TASK INSTRUCTIONS
Copy out each line of the listing that has the word "picture" in it.

MATERIAL

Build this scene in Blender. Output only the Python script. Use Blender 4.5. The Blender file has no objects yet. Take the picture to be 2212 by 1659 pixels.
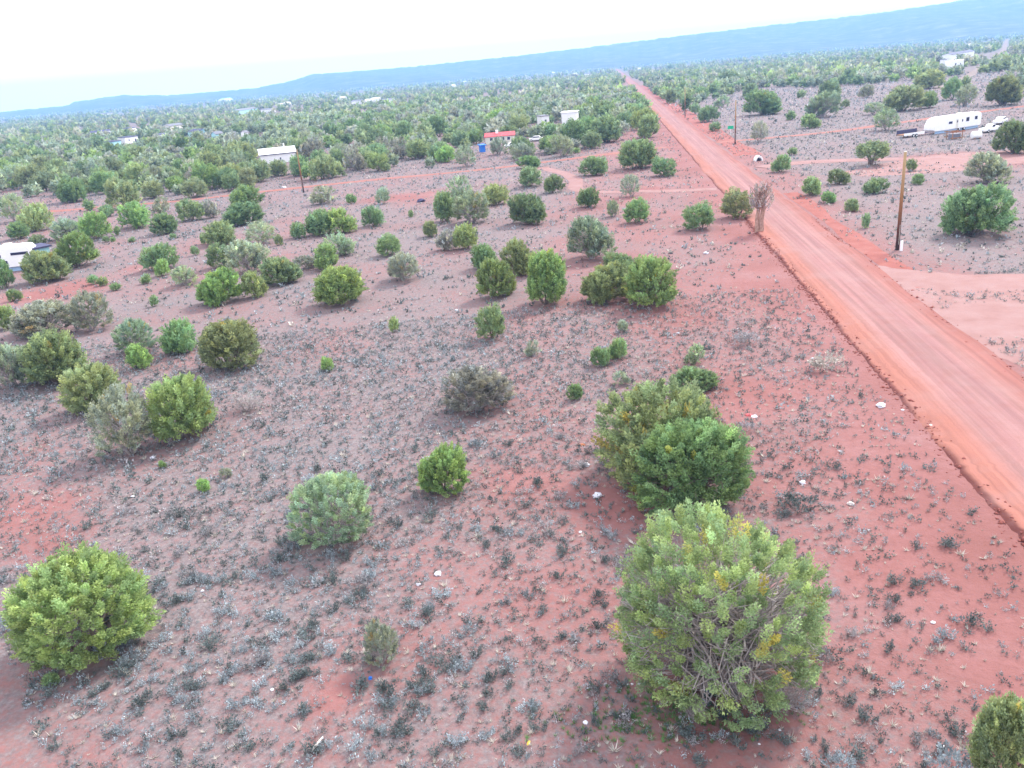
import bpy, math, random
import numpy as np
from mathutils import Matrix, Vector

sc = bpy.context.scene
C = sc.collection
R = math.radians
rng = np.random.default_rng(7)

# ------------------------------------------------------------------ camera
H = 20.0                       # metres above the plain
F_PX, PITCH, ROLL = 1800.0, R(20.5), R(-4.75)
CX, CY = 1106.0, 829.5         # picture measured at 2212 x 1659
Fv = np.array([0, math.cos(PITCH), -math.sin(PITCH)])
Rv = np.array([1.0, 0, 0]); Uv = np.cross(Rv, Fv)
R2 = Rv * math.cos(ROLL) + Uv * math.sin(ROLL)
U2 = -Rv * math.sin(ROLL) + Uv * math.cos(ROLL)
cam_d = bpy.data.cameras.new('camera'); cam = bpy.data.objects.new('camera', cam_d); C.objects.link(cam)
M = Matrix.Identity(4)
for i in range(3):
    M[i][0], M[i][1], M[i][2] = R2[i], U2[i], -Fv[i]
M[2][3] = H
cam.matrix_world = M
cam_d.sensor_width = 36.0; cam_d.lens = F_PX / 2212 * 36.0
cam_d.clip_start = 0.5; cam_d.clip_end = 40000
sc.camera = cam

# ------------------------------------------------------------------ light
SUN_EL, SUN_AZ = R(44), R(44)          # azimuth measured from +y (ahead) towards +x (right)
w = bpy.data.worlds.new('World'); sc.world = w; w.use_nodes = True
nt = w.node_tree; nt.nodes.clear()
sky = nt.nodes.new('ShaderNodeTexSky'); sky.sky_type = 'NISHITA'; sky.sun_disc = False
sky.sun_elevation = SUN_EL; sky.sun_rotation = SUN_AZ
mixn = nt.nodes.new('ShaderNodeMix'); mixn.data_type = 'RGBA'
mixn.inputs[0].default_value = 0.86
mixn.inputs[7].default_value = (10.6, 10.6, 11.2, 1)     # thin bright overcast
bg = nt.nodes.new('ShaderNodeBackground'); bg.inputs[1].default_value = 0.063
out = nt.nodes.new('ShaderNodeOutputWorld')
nt.links.new(sky.outputs[0], mixn.inputs[6]); nt.links.new(mixn.outputs[2], bg.inputs[0]); nt.links.new(bg.outputs[0], out.inputs[0])
sun_d = bpy.data.lights.new('sun', 'SUN'); sun = bpy.data.objects.new('sun', sun_d); C.objects.link(sun)
sun_d.energy = 1.5; sun_d.angle = R(11); sun_d.color = (1.0, 0.95, 0.86)
sd = Vector((math.sin(SUN_AZ) * math.cos(SUN_EL), math.cos(SUN_AZ) * math.cos(SUN_EL), math.sin(SUN_EL)))
sun.rotation_euler = sd.to_track_quat('Z', 'Y').to_euler(); sun.location = (0, 0, 60)

vs = sc.view_settings
vs.view_transform = 'Standard'; vs.look = 'None'; vs.exposure = 1.97; vs.gamma = 1.0; vs.use_curve_mapping = False
sc.render.engine = 'CYCLES'
sc.cycles.max_bounces = 6; sc.cycles.diffuse_bounces = 3; sc.cycles.transparent_max_bounces = 8
sc.cycles.volume_bounces = 2; sc.cycles.use_denoising = True

# ------------------------------------------------------------------ geometry helpers
def height(x, y):
    x = np.asarray(x, float); y = np.asarray(y, float)
    r = np.hypot(x, y); f = 1 - np.clip((r - 110) / 140, 0, 1)
    s = x - (20.4 + .14 * y)                 # flatter along the road
    f = f * np.clip((np.abs(s) - 4) / 14, .15, 1)
    z = .13 * np.sin(x / 7.1 + 1.3) * np.cos(y / 9.3) + .12 * np.sin((x + y) / 11.7) + .07 * np.sin((x * .6 - y) / 4.9 + 2)
    return z * f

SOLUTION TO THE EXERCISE
Build this scene in Blender. Output only the Python script. Use Blender 4.5. The Blender file has no objects yet. Take the picture to be 2212 by 1659 pixels.
CX, CY = 1106.0, 829.5         # picture measured at 2212 x 1659